State News

Ex-Warden's Lawsuit Trial Will Show an Underside of Michigan's Prison System

April 22, 2019, 8:49 AM

Embarrassing management lapses in Michigan's prison system will surface in testimony supporting an ex-warden's lawsuit against the Department of Corrections. 

"Dirty laundry is expected to be aired in a lawsuit set to go to trial in Lansing on Monday," writes Paul Egan of the Detreoit Free Press.

The case in Ingham County Circuit Court features testimony about . . . drinking and driving by prison managers, alleged cronyism involving former department director Dan Heyns, who surrounded himself with a group of managers from his hometown known as "the Jackson Five," and top-level interference in investigations conducted by the department's internal affairs section.

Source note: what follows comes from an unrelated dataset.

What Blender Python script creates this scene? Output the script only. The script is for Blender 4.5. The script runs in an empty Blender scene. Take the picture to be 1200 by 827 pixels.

Plaintiff Jeff Larson, a department veteran who had the top job at Central Michigan Correctional Facility in Gratiot County, "says he was demoted to a unit manager's position in Ionia — which paid $38,000 a year less — because he advocated for the promotion of a female subordinate, Larriann Ludwick, who faced discrimination from his supervisor, whom he considered sexist." the paper reports.


Corrections officers are sworn in at the training academy. (Photo: Michigan Department of Corrections)

That supervisor, assistant deputy director Michael Curley, retired a few years ago. Egan cites these career rough spots:

  • In 2016, Curley received a four-day suspension after using a vulgar term to say he planned to hire the applicant for a secretary's job who had large breasts.
  • The state paid $190,000 in 2017 to settle a sexual discrimination suit by Ludwick, whom Curley refused to promote. She says in the suit that Curley rubbed a golf club along the inside of her thigh at a department event.
  • When Curley was warden earlier at Muskegon Correctional Facility, a management subordinate lodged a complaint over a derogatory remark she said she heard him make about another female employee. The first woman won a $224,000 lawsuit verdict that was upheld on appeal in 2014.

Larson, whose suit says he was unjustly demoted four levels, retired in 2017 after working in state prisons for more than a quarter-century. 

Egan's 1,500-word trial preview follows up on an investigative report last April by him that described how "female officers face widespread sexual harassment in Michigan's prison system," as its was headlined.